MaxThePanda
Race Dog
XTZFegen said:Rynet you need the following on your Rally if you want to enjoy her properly:
Handgaurds
Protaper handle bars
Crashbars
Bashplate - extended because it comes right up the front of the bike. When you ride it off the shop floor and get it home first thing is to get ride of that cheap plastic underneath; it's really ******* awful. Minus 20 points
Luggage rack
Pannier rack. The bike already has two points for the luggage and pannier racks so well done to them there. 10 points.
Rear suspension is soft so make sure your gym contract is up to date or know someone who can tighten it up.
The bars and hand guars looked fine to me - yes they are not high end Rental 1 1/8 bars, but I don't see why they shouldn't last. Open hand guars vs. closed Cycras have pundits both ways and there are advantages and disadvantages to both.
I think crashbars are a mistake on a small, light bike like this. It didn't look vulnerable at all to me, and crash bars are expensive and heavy. You could probably replace plastics 2-3 times for the same price (that's a wild guess). There was a Africa Twin that was next to the Rally that had been outfitted for a customer - must have been at least 10kg, maybe much more, of bars, plates, racks and other heavy metal stuff attached to the bike - fine for a Sunday road cruise, but not great for offroad riding.
Someone posted an article on this thread or one of the other ones where a guy had taken the bash plate off and destruction tested it - thinking the same as you - and come back saying actually it was a solid piece of kit.
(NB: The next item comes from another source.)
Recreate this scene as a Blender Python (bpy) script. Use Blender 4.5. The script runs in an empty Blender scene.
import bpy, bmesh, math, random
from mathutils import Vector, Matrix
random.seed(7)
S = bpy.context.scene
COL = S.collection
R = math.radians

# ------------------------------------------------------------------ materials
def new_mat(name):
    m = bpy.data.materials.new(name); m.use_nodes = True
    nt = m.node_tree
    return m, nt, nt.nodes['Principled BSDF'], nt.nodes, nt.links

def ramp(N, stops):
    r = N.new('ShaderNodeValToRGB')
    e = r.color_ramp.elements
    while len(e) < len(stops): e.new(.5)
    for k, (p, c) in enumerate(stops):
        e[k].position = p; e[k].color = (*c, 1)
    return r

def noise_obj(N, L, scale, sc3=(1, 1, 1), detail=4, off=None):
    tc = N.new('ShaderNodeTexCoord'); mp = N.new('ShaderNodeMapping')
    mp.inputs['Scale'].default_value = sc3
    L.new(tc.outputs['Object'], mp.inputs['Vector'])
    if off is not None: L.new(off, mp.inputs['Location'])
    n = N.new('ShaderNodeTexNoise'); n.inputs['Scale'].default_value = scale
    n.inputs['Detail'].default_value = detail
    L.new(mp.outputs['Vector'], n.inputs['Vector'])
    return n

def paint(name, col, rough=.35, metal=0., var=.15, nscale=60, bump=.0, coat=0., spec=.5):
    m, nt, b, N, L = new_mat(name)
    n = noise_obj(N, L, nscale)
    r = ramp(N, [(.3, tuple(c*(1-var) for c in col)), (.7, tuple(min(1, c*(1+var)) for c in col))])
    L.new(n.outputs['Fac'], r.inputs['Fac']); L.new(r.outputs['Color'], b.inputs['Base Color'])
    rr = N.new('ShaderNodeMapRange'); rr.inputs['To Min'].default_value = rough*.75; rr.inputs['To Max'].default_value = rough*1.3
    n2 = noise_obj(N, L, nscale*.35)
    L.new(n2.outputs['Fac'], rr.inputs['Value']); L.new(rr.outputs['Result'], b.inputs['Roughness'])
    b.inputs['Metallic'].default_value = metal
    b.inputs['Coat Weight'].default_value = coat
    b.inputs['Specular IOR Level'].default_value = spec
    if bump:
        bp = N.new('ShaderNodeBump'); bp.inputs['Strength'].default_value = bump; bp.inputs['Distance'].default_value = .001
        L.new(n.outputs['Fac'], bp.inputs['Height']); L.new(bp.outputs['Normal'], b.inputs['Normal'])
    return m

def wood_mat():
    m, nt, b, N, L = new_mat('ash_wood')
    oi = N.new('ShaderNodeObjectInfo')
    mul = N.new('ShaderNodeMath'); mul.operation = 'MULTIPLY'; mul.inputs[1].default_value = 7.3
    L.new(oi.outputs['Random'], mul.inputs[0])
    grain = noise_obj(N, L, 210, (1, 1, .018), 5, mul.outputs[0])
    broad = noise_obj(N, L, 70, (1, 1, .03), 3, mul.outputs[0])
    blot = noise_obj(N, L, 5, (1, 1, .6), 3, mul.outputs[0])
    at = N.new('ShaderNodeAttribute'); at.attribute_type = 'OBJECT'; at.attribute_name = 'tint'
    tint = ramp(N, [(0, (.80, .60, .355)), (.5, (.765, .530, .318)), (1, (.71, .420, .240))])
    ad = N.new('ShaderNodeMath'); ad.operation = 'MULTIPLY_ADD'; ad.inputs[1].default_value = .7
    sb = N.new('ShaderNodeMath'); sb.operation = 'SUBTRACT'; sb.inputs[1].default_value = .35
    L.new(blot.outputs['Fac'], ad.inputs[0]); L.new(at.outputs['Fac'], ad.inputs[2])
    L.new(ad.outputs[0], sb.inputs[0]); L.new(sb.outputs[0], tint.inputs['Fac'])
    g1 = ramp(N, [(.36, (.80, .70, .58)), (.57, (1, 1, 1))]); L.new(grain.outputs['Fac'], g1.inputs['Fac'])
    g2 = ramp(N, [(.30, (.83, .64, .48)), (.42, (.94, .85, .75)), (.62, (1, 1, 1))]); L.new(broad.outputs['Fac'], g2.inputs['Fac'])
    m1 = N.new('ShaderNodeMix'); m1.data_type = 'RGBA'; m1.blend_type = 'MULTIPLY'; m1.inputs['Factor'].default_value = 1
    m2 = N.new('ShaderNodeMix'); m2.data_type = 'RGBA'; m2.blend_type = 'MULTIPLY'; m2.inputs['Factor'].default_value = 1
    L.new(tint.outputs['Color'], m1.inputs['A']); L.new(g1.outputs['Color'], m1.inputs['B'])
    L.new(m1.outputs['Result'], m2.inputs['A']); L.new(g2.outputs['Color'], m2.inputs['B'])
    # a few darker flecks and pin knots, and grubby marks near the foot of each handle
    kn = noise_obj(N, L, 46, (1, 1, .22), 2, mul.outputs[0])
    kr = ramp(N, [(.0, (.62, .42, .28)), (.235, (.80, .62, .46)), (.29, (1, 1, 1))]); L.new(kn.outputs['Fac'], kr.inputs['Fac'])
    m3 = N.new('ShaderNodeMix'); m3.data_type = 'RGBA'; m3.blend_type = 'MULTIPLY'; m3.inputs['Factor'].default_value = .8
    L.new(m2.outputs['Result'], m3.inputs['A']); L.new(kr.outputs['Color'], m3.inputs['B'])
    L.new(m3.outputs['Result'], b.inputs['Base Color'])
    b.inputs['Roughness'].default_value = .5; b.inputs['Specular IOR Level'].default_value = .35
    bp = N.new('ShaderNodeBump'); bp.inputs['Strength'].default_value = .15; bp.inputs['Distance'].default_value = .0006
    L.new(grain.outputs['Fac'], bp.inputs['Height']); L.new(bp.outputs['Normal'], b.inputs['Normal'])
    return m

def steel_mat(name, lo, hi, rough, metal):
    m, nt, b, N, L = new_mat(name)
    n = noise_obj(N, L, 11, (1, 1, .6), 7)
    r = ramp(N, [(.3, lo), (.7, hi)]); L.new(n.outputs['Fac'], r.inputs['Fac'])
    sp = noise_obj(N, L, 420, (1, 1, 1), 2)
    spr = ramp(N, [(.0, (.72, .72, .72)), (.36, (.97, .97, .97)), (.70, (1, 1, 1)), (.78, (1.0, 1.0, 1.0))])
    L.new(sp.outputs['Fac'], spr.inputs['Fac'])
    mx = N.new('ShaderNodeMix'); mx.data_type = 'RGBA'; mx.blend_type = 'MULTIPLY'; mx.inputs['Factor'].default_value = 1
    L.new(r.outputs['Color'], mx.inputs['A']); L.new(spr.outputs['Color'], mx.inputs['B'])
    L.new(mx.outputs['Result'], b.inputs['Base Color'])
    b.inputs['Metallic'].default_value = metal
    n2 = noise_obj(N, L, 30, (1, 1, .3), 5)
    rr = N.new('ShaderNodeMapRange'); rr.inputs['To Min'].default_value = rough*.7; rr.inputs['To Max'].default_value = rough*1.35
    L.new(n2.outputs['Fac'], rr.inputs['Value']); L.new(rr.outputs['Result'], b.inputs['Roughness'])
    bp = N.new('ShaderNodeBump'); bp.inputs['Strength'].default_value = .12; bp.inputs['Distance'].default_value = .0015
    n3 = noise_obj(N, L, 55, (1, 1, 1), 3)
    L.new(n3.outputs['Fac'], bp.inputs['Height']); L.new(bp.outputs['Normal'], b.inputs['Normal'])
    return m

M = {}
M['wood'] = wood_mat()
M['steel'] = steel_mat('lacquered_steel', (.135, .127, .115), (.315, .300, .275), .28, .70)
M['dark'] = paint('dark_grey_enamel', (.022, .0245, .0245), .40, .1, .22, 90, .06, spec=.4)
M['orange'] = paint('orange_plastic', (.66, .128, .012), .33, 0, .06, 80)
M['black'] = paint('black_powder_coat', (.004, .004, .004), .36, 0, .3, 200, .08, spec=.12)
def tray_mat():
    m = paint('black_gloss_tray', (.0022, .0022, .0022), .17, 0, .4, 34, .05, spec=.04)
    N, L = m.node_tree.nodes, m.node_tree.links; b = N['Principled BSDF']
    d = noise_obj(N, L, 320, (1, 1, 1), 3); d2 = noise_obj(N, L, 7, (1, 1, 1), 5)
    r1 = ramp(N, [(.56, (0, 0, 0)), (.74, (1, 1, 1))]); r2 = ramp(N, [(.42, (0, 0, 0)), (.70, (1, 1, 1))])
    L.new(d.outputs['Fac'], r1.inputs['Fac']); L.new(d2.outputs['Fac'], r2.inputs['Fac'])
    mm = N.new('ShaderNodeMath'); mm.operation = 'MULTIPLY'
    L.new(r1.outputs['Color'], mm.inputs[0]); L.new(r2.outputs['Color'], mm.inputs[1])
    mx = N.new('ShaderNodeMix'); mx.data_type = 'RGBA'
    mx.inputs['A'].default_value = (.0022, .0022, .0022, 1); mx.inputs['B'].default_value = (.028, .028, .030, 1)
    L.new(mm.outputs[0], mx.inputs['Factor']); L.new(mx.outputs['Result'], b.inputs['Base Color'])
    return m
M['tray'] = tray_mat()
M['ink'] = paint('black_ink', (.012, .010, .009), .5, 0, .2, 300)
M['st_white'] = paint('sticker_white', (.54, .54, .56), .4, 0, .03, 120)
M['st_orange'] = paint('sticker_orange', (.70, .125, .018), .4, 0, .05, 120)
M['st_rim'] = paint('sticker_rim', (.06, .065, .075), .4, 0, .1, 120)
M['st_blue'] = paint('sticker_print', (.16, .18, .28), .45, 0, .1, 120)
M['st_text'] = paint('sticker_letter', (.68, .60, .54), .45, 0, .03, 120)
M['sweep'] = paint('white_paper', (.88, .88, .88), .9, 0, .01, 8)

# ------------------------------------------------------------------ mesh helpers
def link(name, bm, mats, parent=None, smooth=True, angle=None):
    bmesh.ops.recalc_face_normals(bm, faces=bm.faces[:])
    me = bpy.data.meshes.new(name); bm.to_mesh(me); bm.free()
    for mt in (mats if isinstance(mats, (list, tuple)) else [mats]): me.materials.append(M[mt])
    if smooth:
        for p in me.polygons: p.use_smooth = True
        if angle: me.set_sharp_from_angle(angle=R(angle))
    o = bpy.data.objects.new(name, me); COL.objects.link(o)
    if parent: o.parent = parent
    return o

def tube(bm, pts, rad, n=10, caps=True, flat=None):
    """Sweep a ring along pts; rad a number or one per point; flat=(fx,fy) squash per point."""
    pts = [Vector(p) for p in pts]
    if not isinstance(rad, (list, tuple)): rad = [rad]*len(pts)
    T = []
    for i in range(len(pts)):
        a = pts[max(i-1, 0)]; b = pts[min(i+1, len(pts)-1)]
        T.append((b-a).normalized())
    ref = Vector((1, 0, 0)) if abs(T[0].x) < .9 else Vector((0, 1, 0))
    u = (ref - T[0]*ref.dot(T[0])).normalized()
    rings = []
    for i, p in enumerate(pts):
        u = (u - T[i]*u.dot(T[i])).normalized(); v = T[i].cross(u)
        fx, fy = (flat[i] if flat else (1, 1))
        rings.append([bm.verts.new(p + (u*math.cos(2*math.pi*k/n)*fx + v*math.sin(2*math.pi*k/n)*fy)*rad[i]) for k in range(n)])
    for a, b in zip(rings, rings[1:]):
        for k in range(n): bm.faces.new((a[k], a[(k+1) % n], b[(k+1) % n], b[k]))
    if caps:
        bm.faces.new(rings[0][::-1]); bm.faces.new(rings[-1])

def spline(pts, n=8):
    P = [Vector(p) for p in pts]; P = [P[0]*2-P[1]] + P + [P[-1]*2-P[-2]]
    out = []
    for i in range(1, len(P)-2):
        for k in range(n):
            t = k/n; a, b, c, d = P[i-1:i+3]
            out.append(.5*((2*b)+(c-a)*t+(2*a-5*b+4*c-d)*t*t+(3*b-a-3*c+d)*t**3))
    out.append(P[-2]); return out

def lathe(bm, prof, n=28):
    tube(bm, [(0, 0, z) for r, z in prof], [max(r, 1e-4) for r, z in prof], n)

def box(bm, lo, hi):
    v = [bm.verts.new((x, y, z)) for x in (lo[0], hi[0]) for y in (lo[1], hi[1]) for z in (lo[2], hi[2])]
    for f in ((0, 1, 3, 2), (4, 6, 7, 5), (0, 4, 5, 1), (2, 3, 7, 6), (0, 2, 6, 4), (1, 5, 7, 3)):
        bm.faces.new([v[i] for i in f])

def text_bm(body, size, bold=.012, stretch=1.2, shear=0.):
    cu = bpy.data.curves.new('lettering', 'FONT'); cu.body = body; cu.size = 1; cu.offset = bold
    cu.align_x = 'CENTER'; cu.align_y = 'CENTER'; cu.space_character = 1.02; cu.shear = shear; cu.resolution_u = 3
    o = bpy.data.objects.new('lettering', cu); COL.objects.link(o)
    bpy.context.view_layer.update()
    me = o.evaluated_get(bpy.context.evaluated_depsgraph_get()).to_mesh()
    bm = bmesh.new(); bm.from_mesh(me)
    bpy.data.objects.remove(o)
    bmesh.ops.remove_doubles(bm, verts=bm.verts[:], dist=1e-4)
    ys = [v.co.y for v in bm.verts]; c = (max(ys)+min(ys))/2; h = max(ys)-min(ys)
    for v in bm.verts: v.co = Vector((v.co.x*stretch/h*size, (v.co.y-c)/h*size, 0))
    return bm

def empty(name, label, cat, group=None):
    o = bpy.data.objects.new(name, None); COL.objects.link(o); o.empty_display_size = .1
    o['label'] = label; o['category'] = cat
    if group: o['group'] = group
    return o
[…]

I use plastic Hyde plates on all my bikes - don't like metal bash plates personally.
This bike has attachment points and heat shields for soft luggage. Personally I think a Giant Loop is the way to go for this kind of riding, and without racks.
I didn't look at the suspension spec (preload, sag etc.) on this bike, but it's possible it's been designed more towards enduro-type spec than traditional hard adventure bike (designed for two up and lots of luggage). The initial sag can be unnerving if one isn't used to it, and seem like it's too soft when it isn't. It felt fine on the road to me - at 83kg - although I didn't ride it offroad. Nevertheless a new rear spring is around R1500 I guess and that's needed on any bike when one is outside the weight parameters.
I honestly don't think this bike needs R15-20k spent on it - I would ride it on an decent adventure ride stock standard, perhaps with a 5l fuel bladder strapped to my Giant Loop. But then I'm used to touring on enduro bikes, so it's a different mindset.
Im quite interested there's so much vehement opposition to this bike - from what I can see there's nothing even remotely close to it on the new market price or features-wise in the adventure market. I hope it does extremely well - the dealer I spoke to thought they would sell every one they could get their hands on.